Seven years ago, approximately ten years after it was first published, David Weinberger reflected on The Cluetrain Manifesto, and what in retrospect he thought it got wrong. Weinberger wrote:

First, the moderately obnoxious tone of the book was appropriate in 1999, but now it's sometimes odd. It reads as if being on the Web were an act of rebellion. Ten years later, the Web is the mainstream.

The Web-as-rebellion is also central to my essay "The Longing," a chapter in the original book. It says that how much you love the Web is how much you hate your job. As time passes, that idea gets increasingly irrelevant, but I think there's still a little truth in it. Being on the Web isn't sticking it to The Man, but much of the Net culture in fact pushes back against mass culture. LOLcats appropriates the very worst of mass culture — the "Hang in there, baby" cat posters — and twists it wryly, absurdly, and collectively. The common use of clip art in Net culture mocks mass business culture. And Auto-Tune the News mocks modern mass culture on several fronts at once, hilariously.
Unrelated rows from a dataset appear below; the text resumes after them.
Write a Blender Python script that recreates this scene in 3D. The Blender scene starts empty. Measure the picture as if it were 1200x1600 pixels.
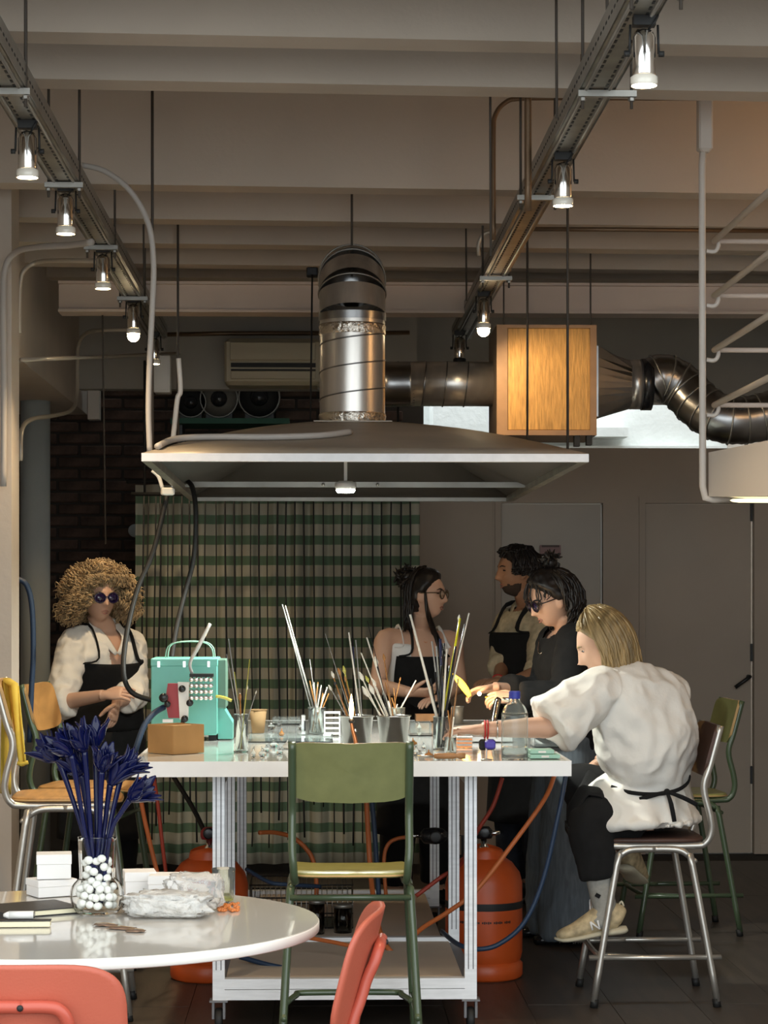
import bpy, math, random
from mathutils import Vector, Matrix, noise
random.seed(7)
V = Vector
PI = math.pi
S = bpy.context.scene
COL = S.collection

# ---------------------------------------------------------------- camera
FPX = 3560.0
EYE = 1.43
HOR = 943.0
YAW = math.atan(105.0 / FPX)
cam_d = bpy.data.cameras.new('camera')
cam_d.sensor_fit = 'VERTICAL'
cam_d.sensor_height = 36.0
cam_d.lens = FPX / 1600.0 * 36.0
cam_d.shift_y = (HOR - 800.0) / 1600.0
cam_d.clip_end = 200
cam = bpy.data.objects.new('camera', cam_d)
cam.location = (0, 0, EYE)
cam.rotation_euler = (PI / 2, 0, -YAW)
COL.objects.link(cam)
S.camera = cam

# ---------------------------------------------------------------- sky, exposure
S.view_settings.view_transform = 'Standard'
S.view_settings.look = 'None'
S.view_settings.gamma = 1.0
S.view_settings.use_curve_mapping = False
S.view_settings.exposure = 0.55
w = bpy.data.worlds.new('world')
S.world = w
w.use_nodes = True
bg = w.node_tree.nodes['Background']
bg.inputs[0].default_value = (0.90, 0.97, 1.0, 1)
bg.inputs[1].default_value = 2.25
# daylight openings of the place: street front and rear patio (portals guide the sky light)
def portal(loc, rot, sx, sy):
    d = bpy.data.lights.new('daylight_portal', 'AREA')
    d.shape = 'RECTANGLE'; d.size = sx; d.size_y = sy
    d.cycles.is_portal = True
    o = bpy.data.objects.new('daylight_portal', d)
    o.location = loc; o.rotation_euler = rot
    COL.objects.link(o)
portal((0.4, 3.55, 1.7), (PI / 2, 0, 0), 4.6, 3.4)
portal((0.4, 14.1, 3.5), (0, 0, 0), 5.0, 1.9)

# ---------------------------------------------------------------- helpers
def P(px, py, Y):
    """world point seen at photo pixel (px,py) standing at depth Y"""
    xn = (px - 600.0) / FPX
    zn = (HOR - py) / FPX
    dx = xn * math.cos(YAW) + math.sin(YAW)
    dy = -xn * math.sin(YAW) + math.cos(YAW)
    t = Y / dy
    return V((dx * t, Y, EYE + zn * t))

def lin(c):
    c = c / 255.0
    return c / 12.92 if c <= 0.04045 else ((c + 0.055) / 1.055) ** 2.4

def rgb(r, g, b):
    return (lin(r), lin(g), lin(b), 1)

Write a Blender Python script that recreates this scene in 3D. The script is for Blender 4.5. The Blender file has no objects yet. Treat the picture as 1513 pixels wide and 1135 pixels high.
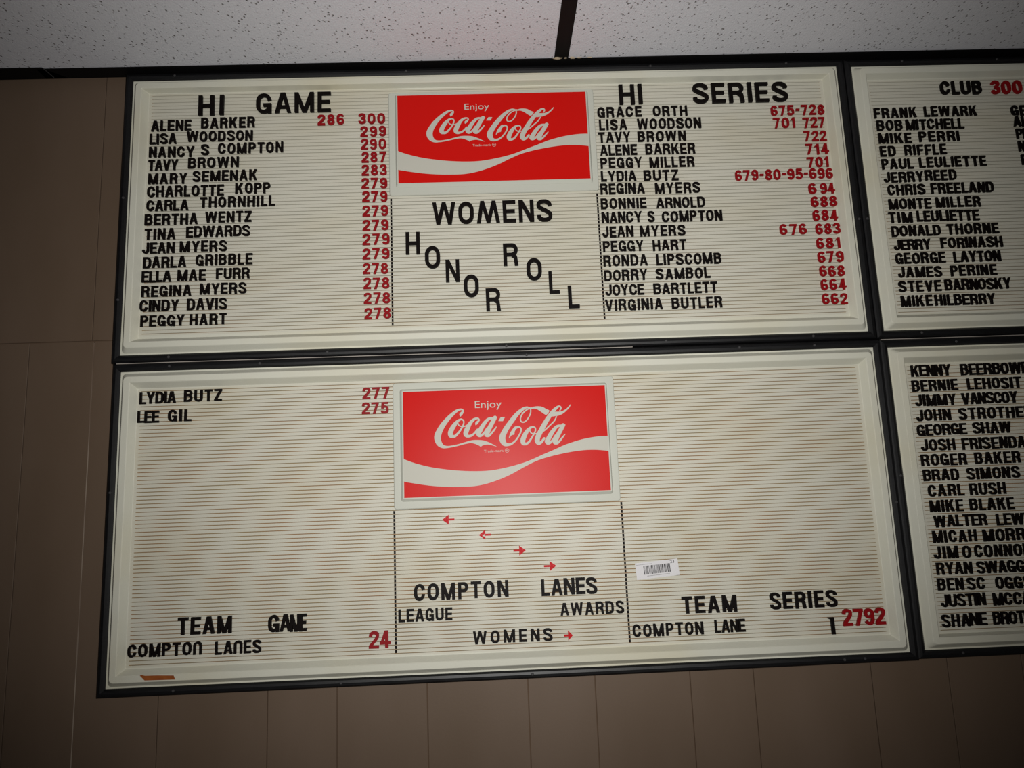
import bpy, bmesh, math, random
from mathutils import Vector, Matrix
from mathutils.geometry import delaunay_2d_cdt
random.seed(7)
C = bpy.context.scene.collection
SC = bpy.context.scene

# ------------------------------------------------------------------ camera
def rotmat(a, b, g):
    X = Matrix(((1, 0, 0), (0, math.cos(a), -math.sin(a)), (0, math.sin(a), math.cos(a))))
    Y = Matrix(((math.cos(b), 0, math.sin(b)), (0, 1, 0), (-math.sin(b), 0, math.cos(b))))
    Z = Matrix(((math.cos(g), -math.sin(g), 0), (math.sin(g), math.cos(g), 0), (0, 0, 1)))
    return Z @ Y @ X
CAM = Vector((0.5712, -1.15995, -0.64522))
Rm = rotmat(-0.16533, -0.03066, -0.03417)
right = Vector((Rm[0][0], Rm[0][2], -Rm[0][1]))
down = Vector((Rm[1][0], Rm[1][2], -Rm[1][1]))
fwd = Vector((Rm[2][0], Rm[2][2], -Rm[2][1]))
cd = bpy.data.cameras.new('camera'); cam = bpy.data.objects.new('camera', cd); C.objects.link(cam)
M = Matrix((right, -down, -fwd)).transposed().to_4x4(); M.translation = CAM
cam.matrix_world = M
cd.sensor_width = 36.0; cd.lens = 1093.0 / 1513.0 * 36.0; cd.clip_start = 0.01; cd.clip_end = 50
SC.camera = cam

# ------------------------------------------------------------------ world, lights, exposure
w = bpy.data.worlds.new('world'); SC.world = w; w.use_nodes = True
bg = w.node_tree.nodes['Background']; bg.inputs[0].default_value = (1.0, 0.92, 0.84, 1); bg.inputs[1].default_value = 0.02
# the compact camera's own flash beside its lens: the one strong light of the picture
fl = bpy.data.lights.new('camera_flash', 'SPOT'); flo = bpy.data.objects.new('camera_flash', fl); C.objects.link(flo)
fl.energy = 50.5; fl.color = (1.0, 0.985, 0.95); fl.shadow_soft_size = 0.011
fl.spot_size = math.radians(99); fl.spot_blend = 1.0
flo.location = CAM + Vector((0.045, 0.0, 0.03))
flo.rotation_euler = (Vector((0.61, 0.0, -0.36)) - flo.location).to_track_quat('-Z', 'Y').to_euler()
SC.view_settings.view_transform = 'Standard'; SC.view_settings.look = 'None'
SC.view_settings.exposure = 0.0; SC.view_settings.gamma = 1.0; SC.view_settings.use_curve_mapping = False

# ------------------------------------------------------------------ materials
def lin(r, g, b):
    return tuple(((c / 255) / 12.92 if c / 255 <= .04045 else ((c / 255 + .055) / 1.055) ** 2.4) for c in (r, g, b)) + (1,)
def mat(name, col, rough=0.5, spec=0.5, noise=None, bump=None, coat=0):
    """col: sRGB; noise=(scale, second colour, low, high, stretch) mixes in a second colour of the thing itself; bump=(scale, strength)"""
    m = bpy.data.materials.new(name); m.use_nodes = True; nt = m.node_tree; b = nt.nodes['Principled BSDF']
    b.inputs['Base Color'].default_value = lin(*col); b.inputs['Roughness'].default_value = rough
    b.inputs['Specular IOR Level'].default_value = spec
    if coat: b.inputs['Coat Weight'].default_value = coat; b.inputs['Coat Roughness'].default_value = 0.25
    tc = nt.nodes.new('ShaderNodeTexCoord')
    if noise:
        sc, c2, lo, hi, st = noise
        mp = nt.nodes.new('ShaderNodeMapping'); mp.inputs['Scale'].default_value = st
        nz = nt.nodes.new('ShaderNodeTexNoise'); nz.inputs['Scale'].default_value = sc; nz.inputs['Detail'].default_value = 4
        rp = nt.nodes.new('ShaderNodeValToRGB'); rp.color_ramp.elements[0].position = lo; rp.color_ramp.elements[1].position = hi
        rp.color_ramp.elements[0].color = lin(*col); rp.color_ramp.elements[1].color = lin(*c2)
        nt.links.new(tc.outputs['Object'], mp.inputs[0]); nt.links.new(mp.outputs[0], nz.inputs['Vector'])
        nt.links.new(nz.outputs[0], rp.inputs[0]); nt.links.new(rp.outputs[0], b.inputs['Base Color'])
    if bump:
        n2 = nt.nodes.new('ShaderNodeTexNoise'); n2.inputs['Scale'].default_value = bump[0]; n2.inputs['Detail'].default_value = 3
        bp = nt.nodes.new('ShaderNodeBump'); bp.inputs['Strength'].default_value = bump[1]; bp.inputs['Distance'].default_value = 0.0006
        nt.links.new(tc.outputs['Object'], n2.inputs['Vector']); nt.links.new(n2.outputs[0], bp.inputs['Height']); nt.links.new(bp.outputs[0], b.inputs['Normal'])
    return m
CREAM = mat('cream_plastic', (207, 206, 192), 0.5, 0.3, (5, (203, 197, 173), .45, .78, (1, 1, 1)), (420, .35))
FIELD = mat('cream_ridges', (200, 197, 183), 0.5, 0.3, (5, (194, 188, 168), .45, .8, (1, 1, 2)), (500, .2))
GRIME = mat('groove_grime', (138, 116, 78), 0.8, 0.1, (9, (146, 102, 62), .38, .7, (1, 1, 3)))
SIGNW = mat('sign_white', (190, 191, 180), 0.45, 0.2, None, (500, .1))
RED = mat('sign_red', (200, 17, 11), 0.36, 0.11, None, (700, .12))
INK = mat('sign_print_white', (188, 186, 175), 0.42, 0.12)
RAIL = mat('black_enamel', (7, 7, 9), 0.46, 0.42, (60, (16, 16, 19), .45, .8, (1, 1, 6)), (300, .1))
BLK = mat('black_letter_plastic', (15, 10, 9), 0.5, 0.09, None, (300, .15))
REDP = mat('red_letter_plastic', (132, 4, 12), 0.5, 0.2, (25, (144, 8, 16), .35, .65, (1, 1, 1)))
ARW = mat('red_arrow_plastic', (186, 14, 24), 0.5, 0.12, (300, (220, 96, 96), .62, .78, (1, 1, 1)))
WALLM = mat('brown_panelling', (106, 89, 75), 0.5, 0.3, (7, (98, 81, 66), .3, .7, (1, 1, .4)), (260, .12))
WALLB = mat('brown_panelling_gap', (98, 78, 62), 0.8, 0.2)
GREY = mat('worn_screw', (58, 57, 58), 0.6, 0.4)
PAPER = mat('sticker_paper', (214, 212, 214), 0.5, 0.3)
PINK = mat('black_print', (24, 22, 26), 0.6, 0.2)
GINK = mat('grey_print', (140, 138, 140), 0.6, 0.2)
PALE = mat('pale_edge', (176, 168, 160), 0.6, 0.3)
ORNG = mat('bare_hardboard', (158, 88, 42), 0.8, 0.1, (60, (132, 66, 30), .4, .7, (1, 1, 1)))
TBAR = mat('black_ceiling_grid', (6, 5, 6), 0.6, 0.2)
CRUMB = mat('pale_plaster', (176, 160, 136), 0.9, 0.1)
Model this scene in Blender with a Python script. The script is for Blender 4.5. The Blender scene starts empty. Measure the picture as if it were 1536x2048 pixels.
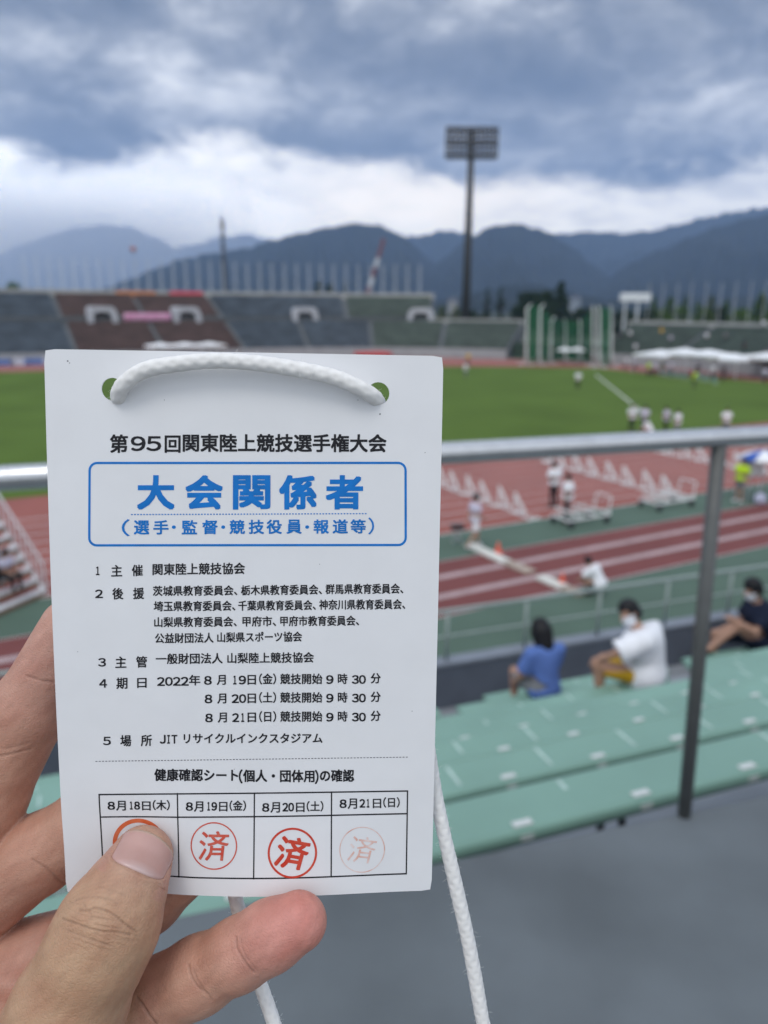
import bpy, bmesh, math, random
import numpy as np
from mathutils import Vector, Matrix
R = math.radians
rnd = random.Random(7)
nrng = np.random.default_rng(7)
SC = bpy.context.scene
COL = SC.collection

# ------------------------------------------------------------------ camera
H = 8.5                                   # eye above the infield, metres
PITCH, ROLL = R(15.0), R(0.35)
FPX, UC, VC = 1539.0, 768.0, 1024.0       # focal length and centre in photo pixels (1536 x 2048)
CAM = Vector((0, 0, H))
CROT = Matrix.Rotation(math.pi / 2 - PITCH, 3, 'X') @ Matrix.Rotation(ROLL, 3, 'Z')
cd = bpy.data.cameras.new("camera")
cam = bpy.data.objects.new("camera", cd); COL.objects.link(cam)
cam.matrix_world = Matrix.Translation(CAM) @ CROT.to_4x4()
cd.sensor_fit = 'VERTICAL'; cd.sensor_height = 7.6; cd.lens = FPX / 2048 * 7.6
cd.clip_start = 0.02; cd.clip_end = 40000
cd.dof.use_dof = True; cd.dof.focus_distance = 0.1845; cd.dof.aperture_fstop = 2.95
SC.camera = cam

# ------------------------------------------------------------------ sky, sun, exposure
SC.view_settings.view_transform = 'Standard'; SC.view_settings.look = 'None'
SC.view_settings.exposure = 0.25; SC.view_settings.gamma = 1; SC.view_settings.use_curve_mapping = False
SC.render.engine = 'CYCLES'
SC.cycles.use_denoising = True
SC.cycles.max_bounces = 8; SC.cycles.volume_bounces = 4
SC.cycles.sample_clamp_indirect = 4
SC.cycles.use_adaptive_sampling = False

SUN_EL, SUN_AZ = R(58), R(205)            # azimuth from +Y, clockwise: high, behind the camera and to its left
w = bpy.data.worlds.new("World"); SC.world = w; w.use_nodes = True
NT = w.node_tree; NT.nodes.clear()
def nn(t, **k):
    n = NT.nodes.new(t)
    for a, b in k.items(): setattr(n, a, b)
    return n
def sock(n, i, v):
    if isinstance(v, bpy.types.NodeSocket): NT.links.new(v, n.inputs[i])
    elif v is not None: n.inputs[i].default_value = v
def M(op, a, b=None, c=None):
    n = nn('ShaderNodeMath', operation=op); sock(n, 0, a); sock(n, 1, b)
    if c is not None: sock(n, 2, c)
    return n.outputs[0]
def mixc(f, a, b):
    n = nn('ShaderNodeMix', data_type='RGBA'); sock(n, 0, f); sock(n, 6, a); sock(n, 7, b); return n.outputs[2]
def sstep(x, lo, hi):
    n = nn('ShaderNodeMapRange', interpolation_type='SMOOTHSTEP'); sock(n, 0, x); sock(n, 1, lo); sock(n, 2, hi); return n.outputs[0]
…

Nevertheless, the strident, self-righteous tone of the original version now sounds a bit, well, quaint.
I have no doubt that Weinberger's ten-years-later reflections on "The Web-as-rebellion" are influenced by the hindsight of seeing how the web developed, how its outsider status transformed into being mainstream. This wasn't the projected development that he'd hoped for. But I think it's also fair to say that beyond the discomfort of waking up one morning and discovering that you've become "the establishment", Weinberger's reflections are the inevitable result of simply growing up.